2017年9月30日土曜日

1 初めての出会い


1,出会い



夫との出会いは在日基地の中でした。

当時英会話教室で英語を習っていた私に、友人が基地のアメリカ人を紹介してくれました。その男性が夫になったわけではなく、初フレンドは残念ながら嫌な男だったのです。ただ本物の英会話を聞けるチャンスと考え基地に出入りするようになっていきました。

初めてのオール英語。頭がガンガンしてきます。紹介してもらった人ですが、すごく短気な人でした。時々日本語でなにか言ってくれるのですが、全くわからないのです。

ある日、

Do you know ボーノードーリーと言うので

「???ドードー鳥?」と聞き返すと

「No!! ボーノドーリ!!ボーノードーリー!」そして英語で

「日本人なら誰でも知ってる!!わからないおまえはおかしい」と切れられたこともありました。

何十回もボーノドリ!!ボーノドーリ!!と叫びながら手を振りまわしています。


どう見てもドードー鳥の物まねです。


その男性の友達がすたすたと歩いて来て

「盆踊り」と言って去っていきました。 その友達の方はスペイン系ですごく日本語の発音がうまかったのです。

手を振り回してたのは盆踊りだったようです。

ボーノドリさんはすっかり、おかんむりでした。

Bon-odoriのBonのNと次のOがくっついて(ノ)という発音になったのです。アメリカ英語では良くあるので、今ならピンとくるかもしれませんが、当時は想像もできませんでした。

踊りも全く盆踊りじゃなかったです。



そんな独身寮のコミュニティールームで少々疲れていた私に

「こんにちわあ」と日本語で話しかけ優しく笑ってくれた身体の大きい男性がいました。フレンドリーな良い人でいつもにこにこ笑っていました。その人が夫になりました。

何度か友人も一緒にグループで出かけました。そして、思いやりがあるその人にどんどん惹かれていったのです。

数人の日米グループでピクニックに行ったり、山に行ったりしてグループでは楽しかった日々。でもボーノドリさんはますます独占欲が出てきて縛り付けようとするのです。

「もう夜遅い、俺は明日早いから泊まっていってくれ」なんて言うので「絶対にダメ!何時になっても帰らないと!」と深夜の大げんか。

その時にお休みだった夫は1人でリクレーションルームでテレビを見ていました。「あ、じゃあ僕が送っていくよ」「そうしてくれ!俺は朝が早いんだ」それはもう聞いたとぷりぷりしながら車に乗り、丁寧にお礼を言って送ってもらったのでした。

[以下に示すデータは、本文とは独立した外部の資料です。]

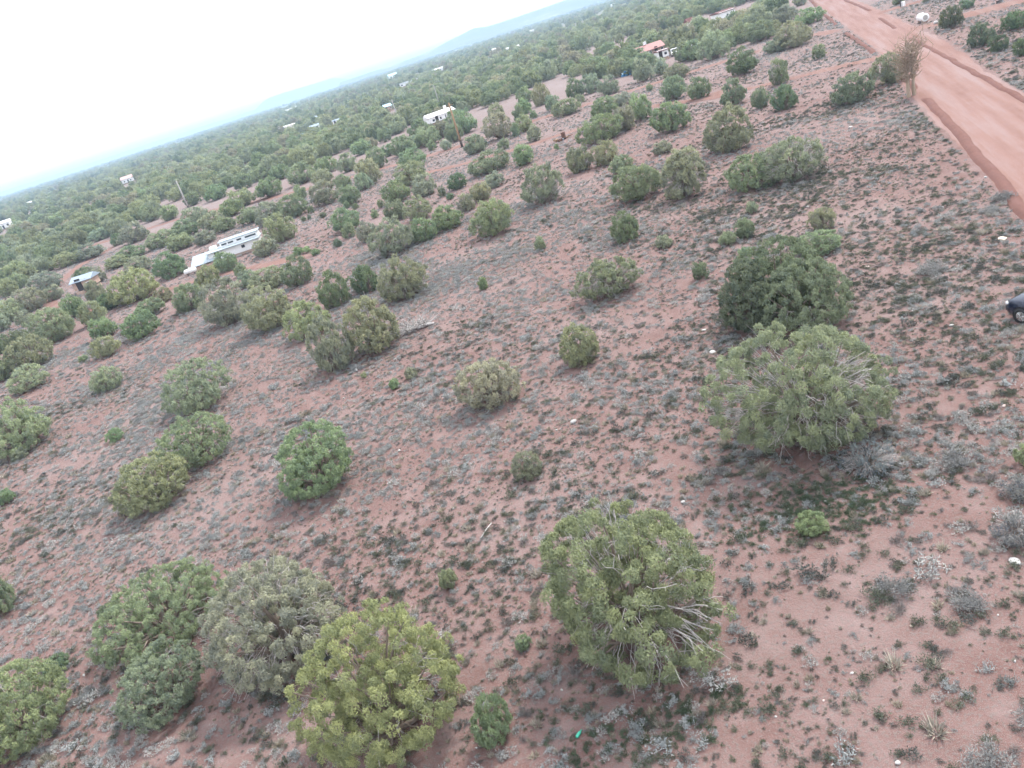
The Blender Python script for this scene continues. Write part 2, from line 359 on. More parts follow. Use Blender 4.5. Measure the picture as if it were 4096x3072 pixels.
for k in range(9):
    u = -7.4 + k * .65; MB().tube([(u, -3.15, 1.07 + k * .012), (u, 1.35, 2.68 + k * .014)], .04, 4).build('roof_rib', M['metalroof'], t)
for a, b in ((-7.4, -3.05), (-4.7, -3.05), (-2.1, -3.05), (-7.4, 1.3)): MB().tube([(a, b, 0), (a, b, .93 if b < 0 else 2.4)], .06, 6).build('post', M['pole'], t)
MB().box((-4.8, 1.9, 1.2), (5.2, .12, 2.3)).build('porch_wall', M['cream'], t); MB().box((-4.6, -2.95, .38), (5.0, .1, .7)).build('porch_rail', M['brick'], t)
MB().box((-2.9, 1.0, 3.15), (1.4, 1.1, 1.0)).build('cooler_box', M['white'], t)

WIN = ((-3.6, 1.75, .9, .8), (-.9, 1.75, .7, .7), (2.2, 1.75, .9, .8))
home('bright white arched-end home behind the tall brown utility pole', 'house', 4.0, 244.5, math.radians(20), 8.4, 4.6, 2.3, 'white', 'white', .9, 'house', ((-2.9, 1.4, .7, .6), (-.6, 1.4, .5, .6), (1.0, 1.4, .3, 1.0), (2.9, 1.4, .7, .6)), -1.8, chimney=.32)
home('low house with a long red sheet roof among dense junipers', 'house', 65.2, 234, math.radians(10), 7.4, 4.0, 2.0, 'brick', 'redroof', 1.5, 'house', ((-2.9, 1.4, .7, .7), (-.6, 1.4, .7, .7), (3.0, 1.4, .7, .7)), 1.2, chimney=-.08)
home('white box house with brown-red parapet roof at the top right', 'house', 98, 262, math.radians(18), 5.9, 4.4, 3.9, 'white', 'tileroof', .5, 'house', ((-.2, 2.9, .5, .6), (2.2, 2.4, .5, .6)), .9)
home('small white shed with a pinkish roof left of the white house at top right', 'shed', 96.5, 290, .2, 2.4, 2.2, 2.6, 'white', 'tileroof', 1.3, 'shed', ((-.7, 1.6, .4, .5),), .4)
home('small white trailer with a brown roof in front of the red-roofed house', 'trailer', 62.6, 214.0, .2, 2.9, 2.2, 2.3, 'white', 'tileroof', .25, 'camper_trailer', ((.6, 1.5, .7, .6),), -.8)
home('small tan block shed under a grey-blue roof with a white fascia', 'shed', -62.6, 137.4, math.radians(-4), 3.2, 3.0, 2.0, 'brick', 'greyroof', .7, 'shed', ((1.0, 1.3, .5, .5),), -.5)
home('far white mobile home with a row of windows, farther left of two near homes', 'mobile home', -90, 574, math.radians(-6), 11.4, 5, 3.2, 'cream', 'white', .5, 'mobile_home', WIN + ((5.2, 1.75, .9, .9), (-6, 1.75, .8, .9)), .8)
home('far bright white mobile home on the plain, above the row-windowed home', 'mobile home', -206, 1420, 0, 20, 7, 4.4, 'white', 'white', .6, 'mobile_home', WIN + ((6, 1.8, 2.5, 1.6),), -5.5)
home('small far white cabin with a dark roof right of the row-windowed home', 'cabin', -56, 440, .2, 4.7, 3.4, 2.6, 'white', 'greyroof', .9, 'cabin', ((-1.3, 1.5, .7, .7),), 1.2)
home('tiny far white cabin with a dark roof, behind the small cabin', 'cabin', -72.5, 583, .3, 4.0, 3.2, 2.8, 'white', 'greyroof', .8, 'cabin', ((-1.1, 1.6, .7, .7),), .8)
home('far pale teal carport just left of the small white cabin', 'carport', -59.6, 417, .25, 3.3, 2.6, 1.8, 'cyan', 'metalroof', .1, 'carport', (), None, flat=True)
home('far white shed with a dark roof, right of the two small cabins', 'shed', -44, 438, -.15, 3.6, 2.8, 2.2, 'white', 'greyroof', .5, 'shed', ((1.2, 1.5, .6, .6),), -.8)
home('far light-blue roofed house alone on the plain below the mesa foot', 'house', -30, 1400, .3, 15, 9, 5, 'white', 'blueroof', 3.0, 'house', ((-3, 2.6, 2, 1.6), (4, 2.6, 2, 1.6)), 0)
home('far long narrow white mobile home with its dark end facing right', 'mobile home', -4, 722, math.radians(-12), 15.5, 4.5, 3.2, 'white', 'metalroof', .3, 'mobile_home', ((-6, 1.9, 1.5, 1), (0, 1.9, 1.5, 1), (7.5, 1.9, 1.5, 1)), 4)
home('far grey-blue roofed shed left of the thin grey pole', 'shed', -15.6, 401, .3, 3.4, 3.2, 2.4, 'brick', 'blueroof', 1.1, 'shed', ((1.2, 1.5, .6, .6),), -1)
home('far white house with a pinkish roof at left', 'house', -202.5, 571, math.radians(10), 7.2, 5, 3.2, 'white', 'pinkroof', 1.7, 'house', ((-1.8, 1.8, .8, .8), (2.3, 1.8, .8, .8)), .5)
home('far white flat-roofed home on the left horizon, roof catching light', 'mobile home', -394, 840, .1, 8.5, 5, 2.8, 'white', 'white', .8, 'mobile_home', ((-2.5, 1.7, 1.0, .9), (2.4, 1.7, 1.0, .9)), 0)
home('white house cut off by the left edge among junipers', 'house', -243, 476, .15, 8.6, 5, 3.6, 'white', 'white', 1.2, 'house', ((-3, 2.2, 1.1, 1.1), (3, 2.2, 1.1, 1.1)), .4)
for k, (x, y, L, lb) in enumerate([(181, 3019, 12.5, 'leftmost of three white specks of houses under the mesa'), (251, 3291, 9, 'middle of three white specks of houses under the mesa'), (282, 3399, 11, 'rightmost of three white specks of houses under the mesa'),
        (87, 746, 2.6, 'far white upright shed with a dark side, right of the pale far road'), (95, 725, 4.6, 'far white home half hidden by trees beside the upright shed'), (227, 1525, 10, 'far sand-coloured long roof on the plain below the mesa'), (743, 3900, 13, 'far pale house high on the plain right of the mesa cliff'),
        (26, 842, 11, 'far white home with sheds at the end of the pale far road'), (93, 924, 4, 'small far white home at the right end of the pale far road'), (80, 2195, 9, 'far white roof alone on the plain left of the three specks'), (366, 1470, 10, 'far white home near the top edge, in the middle')]):
    home(lb, 'house', x, y, .15 * (k % 3), L, L * .45, 3.2 if L < 14 else 4.2, 'cream' if k in (5,) else 'white', 'cream' if k in (5,) else 'white', .7, 'far_house', ((-L * .2, 1.9, 1., .9), (L * .25, 1.9, 1., .9)), 0)

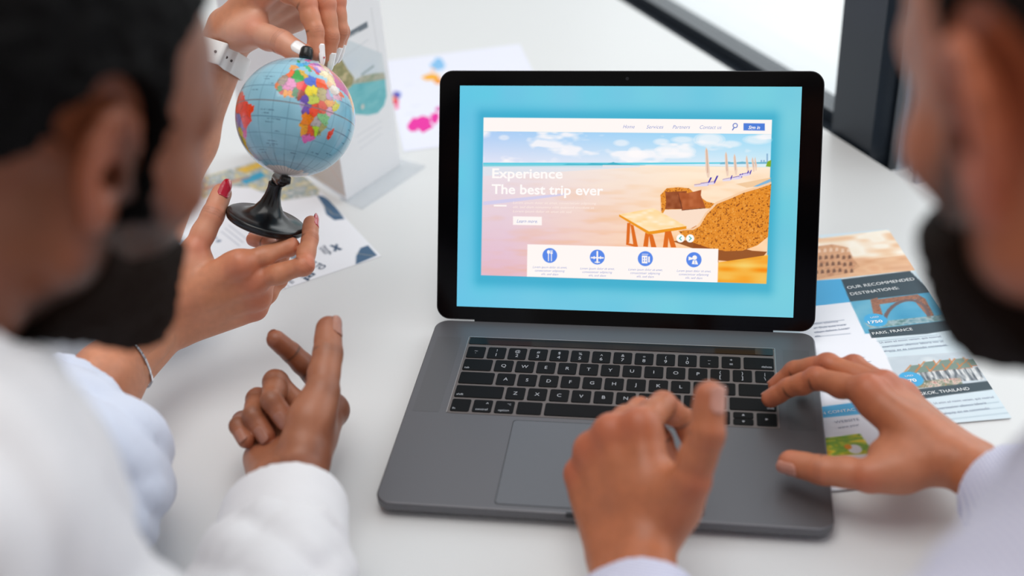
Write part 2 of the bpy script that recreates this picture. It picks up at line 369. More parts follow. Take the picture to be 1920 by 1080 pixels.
# lid
LF = (LO, LX, LY, LN)
o_ = rrect(-.1752, .0012, .1752, .2347, .0125, 8)
v, f = prism([(inset(o_, .003), -.0052), (inset(o_, .0006), -.0042), (o_, -.003), (o_, -.0002), (inset(o_, .0006), 0)], LF); lid = mk('lid', v, f, m_rim, lap)
o_ = rrect(-.1744, .0020, .1744, .2339, .0119, 8); v, f = prism([(o_, -.0005), (o_, .00015)], LF); mk('screen_bezel', v, f, m_black, lid)
v, f = join(box(-.1384, .1384, -.0045, .0035, -.0045, .0004, LF)); mk('hinge', v, f, m_black, lid)
m_cam_ = node_mat('webcam_glass', (20, 22, 30), .05, noise=.01)
v, f = prism([([(math.cos(q) * .0016, .2275 + math.sin(q) * .0016) for q in np.linspace(0, 2 * math.pi, 20)[:-1]], 0), ([(math.cos(q) * .0016, .2275 + math.sin(q) * .0016) for q in np.linspace(0, 2 * math.pi, 20)[:-1]], .00022)], LF); mk('webcam', v, f, m_cam_, lid)
# ---- what the screen shows
AX0, AX1, AY0, AY1 = -.1557, .1557, .0136, .2207
scr = Canvas(LO + LX * AX0 + LY * AY0, LX, LY, AX1 - AX0, AY1 - AY0, .00045, (110, 200, 226))
def S(px, py): q = LP(px, py); return (q[0] - AX0, q[1] - AY0)
def SP(*pts): return [S(*p) for p in pts]
W_, H_ = AX1 - AX0, AY1 - AY0
uu, vv = scr.u / W_, scr.v / H_
basec = np.stack([104 + 14 * uu + 6 * scr.noise(40, 40, 1), 198 + 6 * uu + 3 * scr.noise(40, 40, 2), 222 + 6 * (1 - uu)], -1)
scr.c = basec
(px0, py0), (px1, py1) = (-.1328 - AX0, .0437 - AY0), (.1306 - AX0, .1913 - AY0)
# soft drop shadow of the page (part of the displayed design)
dx = np.maximum(np.maximum(px0 - scr.u, scr.u - px1), 0); dy = np.maximum(np.maximum(py0 - .004 - scr.v, scr.v - py1 - .001), 0); dd = np.hypot(dx, dy)
scr.put(np.exp(-(dd / .0075) ** 2) * .62, (38, 160, 196))
PAGE = [(px0, py0), (px1, py0), (px1, py1), (px0, py1)]
hz = .1490 - AY0; nb = .1785 - AY0
def in_page(mask): return mask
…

家について「本当にありがとう」と玄関の前に立ちました。

車が出る時に見送るのが礼儀の日本人。家に入るのを見届けるのが礼儀なアメリカ人。

玄関前で立ち尽くす私。 車の中で微動だにしない夫。

立ってる私。待ってる夫。

いつまでもいつまでもお互い動きません。 数分たち、やっと­­­「なにか変だ」と気が付いた私たち。

車から顔を出して「かーぎ?かーぎ?」と言うので、何だろうと思っていたら自分のキーを見せて「かーぎ?」と首をかしげます。

翻訳すると「鍵を持っていなくて家に入れないの?」

それでやっと(文化の違い)に気が付いたのでした。